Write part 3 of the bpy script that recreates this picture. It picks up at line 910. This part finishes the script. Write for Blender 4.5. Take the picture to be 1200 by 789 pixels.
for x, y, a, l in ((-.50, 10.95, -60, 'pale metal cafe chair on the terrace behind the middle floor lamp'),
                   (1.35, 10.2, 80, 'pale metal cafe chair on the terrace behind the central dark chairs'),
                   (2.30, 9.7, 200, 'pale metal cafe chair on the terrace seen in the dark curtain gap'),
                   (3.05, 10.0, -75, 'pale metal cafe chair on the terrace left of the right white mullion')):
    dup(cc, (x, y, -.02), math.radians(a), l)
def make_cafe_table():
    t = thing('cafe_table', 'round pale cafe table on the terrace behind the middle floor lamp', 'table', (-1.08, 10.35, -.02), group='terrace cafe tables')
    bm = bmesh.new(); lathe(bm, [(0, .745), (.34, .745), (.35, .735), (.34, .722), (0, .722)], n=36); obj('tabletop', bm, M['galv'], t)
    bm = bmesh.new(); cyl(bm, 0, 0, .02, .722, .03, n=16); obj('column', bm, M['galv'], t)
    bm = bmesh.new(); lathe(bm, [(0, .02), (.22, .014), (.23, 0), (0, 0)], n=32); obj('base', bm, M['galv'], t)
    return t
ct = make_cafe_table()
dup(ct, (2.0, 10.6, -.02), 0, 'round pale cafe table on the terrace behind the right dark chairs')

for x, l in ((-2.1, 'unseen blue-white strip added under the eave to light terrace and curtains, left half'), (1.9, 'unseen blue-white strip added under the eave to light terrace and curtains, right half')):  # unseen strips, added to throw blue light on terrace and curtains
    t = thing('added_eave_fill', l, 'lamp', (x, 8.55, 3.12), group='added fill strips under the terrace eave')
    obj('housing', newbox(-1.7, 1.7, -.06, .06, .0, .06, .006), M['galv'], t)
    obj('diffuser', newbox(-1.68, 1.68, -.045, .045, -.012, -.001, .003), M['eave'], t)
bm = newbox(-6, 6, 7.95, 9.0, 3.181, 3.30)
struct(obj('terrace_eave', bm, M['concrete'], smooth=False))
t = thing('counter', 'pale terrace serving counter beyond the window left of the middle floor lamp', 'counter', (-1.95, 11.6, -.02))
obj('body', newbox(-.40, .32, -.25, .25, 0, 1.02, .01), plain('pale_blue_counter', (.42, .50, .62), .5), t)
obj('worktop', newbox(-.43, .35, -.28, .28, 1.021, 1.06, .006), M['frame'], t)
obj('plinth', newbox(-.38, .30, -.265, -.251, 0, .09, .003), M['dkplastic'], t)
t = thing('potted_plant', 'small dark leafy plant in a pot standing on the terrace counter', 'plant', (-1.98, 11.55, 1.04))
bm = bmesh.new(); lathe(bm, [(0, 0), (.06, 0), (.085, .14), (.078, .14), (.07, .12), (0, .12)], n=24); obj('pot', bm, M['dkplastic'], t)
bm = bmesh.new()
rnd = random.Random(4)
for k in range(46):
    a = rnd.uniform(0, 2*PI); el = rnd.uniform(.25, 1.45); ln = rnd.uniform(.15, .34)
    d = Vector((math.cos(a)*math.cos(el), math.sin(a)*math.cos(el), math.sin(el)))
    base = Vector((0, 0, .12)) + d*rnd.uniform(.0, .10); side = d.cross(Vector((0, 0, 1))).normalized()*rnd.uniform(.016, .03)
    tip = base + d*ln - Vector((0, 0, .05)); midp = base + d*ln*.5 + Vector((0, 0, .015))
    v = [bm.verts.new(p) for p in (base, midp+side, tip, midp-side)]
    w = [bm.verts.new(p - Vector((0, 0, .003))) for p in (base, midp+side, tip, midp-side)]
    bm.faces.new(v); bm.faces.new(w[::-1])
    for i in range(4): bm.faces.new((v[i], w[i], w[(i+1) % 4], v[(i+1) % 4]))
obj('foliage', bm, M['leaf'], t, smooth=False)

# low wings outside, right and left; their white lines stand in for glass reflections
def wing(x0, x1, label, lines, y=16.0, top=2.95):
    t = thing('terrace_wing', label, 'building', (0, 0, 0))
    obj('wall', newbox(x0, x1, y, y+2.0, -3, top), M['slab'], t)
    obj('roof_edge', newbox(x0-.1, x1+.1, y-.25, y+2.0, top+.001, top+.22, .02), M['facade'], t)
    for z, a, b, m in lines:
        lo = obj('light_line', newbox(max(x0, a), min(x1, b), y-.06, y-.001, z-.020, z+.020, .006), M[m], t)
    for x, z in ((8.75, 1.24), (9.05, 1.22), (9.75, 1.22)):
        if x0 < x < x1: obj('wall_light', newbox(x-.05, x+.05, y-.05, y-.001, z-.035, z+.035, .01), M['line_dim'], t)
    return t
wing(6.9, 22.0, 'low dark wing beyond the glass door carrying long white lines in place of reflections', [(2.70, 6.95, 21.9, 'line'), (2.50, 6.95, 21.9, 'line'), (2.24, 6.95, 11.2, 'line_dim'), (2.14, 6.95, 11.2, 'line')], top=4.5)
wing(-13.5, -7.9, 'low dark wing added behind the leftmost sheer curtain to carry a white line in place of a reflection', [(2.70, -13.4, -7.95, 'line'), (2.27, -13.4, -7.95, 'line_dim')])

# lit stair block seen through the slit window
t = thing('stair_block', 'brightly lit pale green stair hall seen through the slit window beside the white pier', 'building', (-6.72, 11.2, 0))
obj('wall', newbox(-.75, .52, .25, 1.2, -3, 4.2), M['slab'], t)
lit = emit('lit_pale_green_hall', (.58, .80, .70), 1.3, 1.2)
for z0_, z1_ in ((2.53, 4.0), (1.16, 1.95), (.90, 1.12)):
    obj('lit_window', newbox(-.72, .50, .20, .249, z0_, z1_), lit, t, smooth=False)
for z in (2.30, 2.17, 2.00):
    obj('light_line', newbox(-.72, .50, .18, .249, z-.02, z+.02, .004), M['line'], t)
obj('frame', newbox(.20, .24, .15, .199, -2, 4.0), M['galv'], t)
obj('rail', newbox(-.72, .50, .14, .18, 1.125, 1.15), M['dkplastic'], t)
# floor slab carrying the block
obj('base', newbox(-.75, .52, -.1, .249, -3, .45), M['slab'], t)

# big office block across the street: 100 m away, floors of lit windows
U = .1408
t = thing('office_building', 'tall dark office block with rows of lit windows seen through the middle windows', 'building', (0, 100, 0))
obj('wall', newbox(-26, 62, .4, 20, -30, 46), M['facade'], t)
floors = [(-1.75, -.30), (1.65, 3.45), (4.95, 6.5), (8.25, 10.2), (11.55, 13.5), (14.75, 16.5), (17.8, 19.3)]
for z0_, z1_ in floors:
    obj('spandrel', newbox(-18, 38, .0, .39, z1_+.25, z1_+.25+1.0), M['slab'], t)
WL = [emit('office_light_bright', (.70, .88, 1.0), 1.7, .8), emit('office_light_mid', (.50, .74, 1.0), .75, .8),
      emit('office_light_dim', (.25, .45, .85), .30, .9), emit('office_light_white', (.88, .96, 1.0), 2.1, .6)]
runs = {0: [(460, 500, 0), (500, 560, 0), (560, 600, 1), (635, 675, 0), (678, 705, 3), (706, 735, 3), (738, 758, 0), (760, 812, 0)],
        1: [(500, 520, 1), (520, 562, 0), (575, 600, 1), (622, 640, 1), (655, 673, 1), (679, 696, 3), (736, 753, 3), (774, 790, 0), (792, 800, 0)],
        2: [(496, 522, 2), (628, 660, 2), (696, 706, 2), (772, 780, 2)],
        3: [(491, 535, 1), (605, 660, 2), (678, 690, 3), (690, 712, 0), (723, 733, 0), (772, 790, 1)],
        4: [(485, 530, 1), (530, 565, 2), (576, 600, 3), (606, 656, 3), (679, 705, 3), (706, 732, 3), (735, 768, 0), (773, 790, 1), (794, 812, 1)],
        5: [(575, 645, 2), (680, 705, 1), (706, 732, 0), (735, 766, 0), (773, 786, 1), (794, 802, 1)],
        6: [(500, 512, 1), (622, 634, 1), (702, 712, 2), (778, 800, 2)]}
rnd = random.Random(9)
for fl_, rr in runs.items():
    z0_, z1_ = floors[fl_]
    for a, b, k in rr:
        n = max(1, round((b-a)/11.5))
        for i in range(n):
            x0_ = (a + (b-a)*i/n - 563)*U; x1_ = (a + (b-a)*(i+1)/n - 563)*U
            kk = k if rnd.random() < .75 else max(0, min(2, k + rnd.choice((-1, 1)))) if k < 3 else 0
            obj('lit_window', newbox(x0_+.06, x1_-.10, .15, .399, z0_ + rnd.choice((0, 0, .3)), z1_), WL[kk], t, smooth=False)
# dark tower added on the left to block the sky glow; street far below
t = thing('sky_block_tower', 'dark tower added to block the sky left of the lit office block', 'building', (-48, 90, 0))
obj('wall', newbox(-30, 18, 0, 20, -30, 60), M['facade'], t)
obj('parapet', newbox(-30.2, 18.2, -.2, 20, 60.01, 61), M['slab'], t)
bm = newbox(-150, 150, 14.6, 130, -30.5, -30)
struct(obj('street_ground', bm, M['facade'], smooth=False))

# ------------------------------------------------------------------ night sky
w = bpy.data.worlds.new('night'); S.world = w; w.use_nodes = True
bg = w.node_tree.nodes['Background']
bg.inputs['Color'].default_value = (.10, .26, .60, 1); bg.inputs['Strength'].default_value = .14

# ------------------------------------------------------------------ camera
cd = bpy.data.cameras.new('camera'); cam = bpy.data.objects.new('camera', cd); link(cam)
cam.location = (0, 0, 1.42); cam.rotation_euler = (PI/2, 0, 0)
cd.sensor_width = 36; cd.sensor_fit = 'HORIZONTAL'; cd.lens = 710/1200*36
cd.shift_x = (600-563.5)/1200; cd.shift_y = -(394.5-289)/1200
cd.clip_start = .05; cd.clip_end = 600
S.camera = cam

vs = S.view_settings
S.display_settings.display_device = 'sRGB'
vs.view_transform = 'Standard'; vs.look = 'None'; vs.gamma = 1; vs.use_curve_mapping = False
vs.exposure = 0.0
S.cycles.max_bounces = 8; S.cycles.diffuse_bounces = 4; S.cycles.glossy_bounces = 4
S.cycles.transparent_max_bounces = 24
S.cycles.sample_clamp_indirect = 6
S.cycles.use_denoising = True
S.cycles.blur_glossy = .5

■ Given problem:
Return a word-for-word copy of the lines from the beginning of the listing to the line holding "dup(ct, (2.0, 10.6, -.02), 0, 'round", both kept.

■ Exercise answer:
Write part 3 of the bpy script that recreates this picture. It picks up at line 910. This part finishes the script. Write for Blender 4.5. Take the picture to be 1200 by 789 pixels.
for x, y, a, l in ((-.50, 10.95, -60, 'pale metal cafe chair on the terrace behind the middle floor lamp'),
                   (1.35, 10.2, 80, 'pale metal cafe chair on the terrace behind the central dark chairs'),
                   (2.30, 9.7, 200, 'pale metal cafe chair on the terrace seen in the dark curtain gap'),
                   (3.05, 10.0, -75, 'pale metal cafe chair on the terrace left of the right white mullion')):
    dup(cc, (x, y, -.02), math.radians(a), l)
def make_cafe_table():
    t = thing('cafe_table', 'round pale cafe table on the terrace behind the middle floor lamp', 'table', (-1.08, 10.35, -.02), group='terrace cafe tables')
    bm = bmesh.new(); lathe(bm, [(0, .745), (.34, .745), (.35, .735), (.34, .722), (0, .722)], n=36); obj('tabletop', bm, M['galv'], t)
    bm = bmesh.new(); cyl(bm, 0, 0, .02, .722, .03, n=16); obj('column', bm, M['galv'], t)
    bm = bmesh.new(); lathe(bm, [(0, .02), (.22, .014), (.23, 0), (0, 0)], n=32); obj('base', bm, M['galv'], t)
    return t
ct = make_cafe_table()
dup(ct, (2.0, 10.6, -.02), 0, 'round pale cafe table on the terrace behind the right dark chairs')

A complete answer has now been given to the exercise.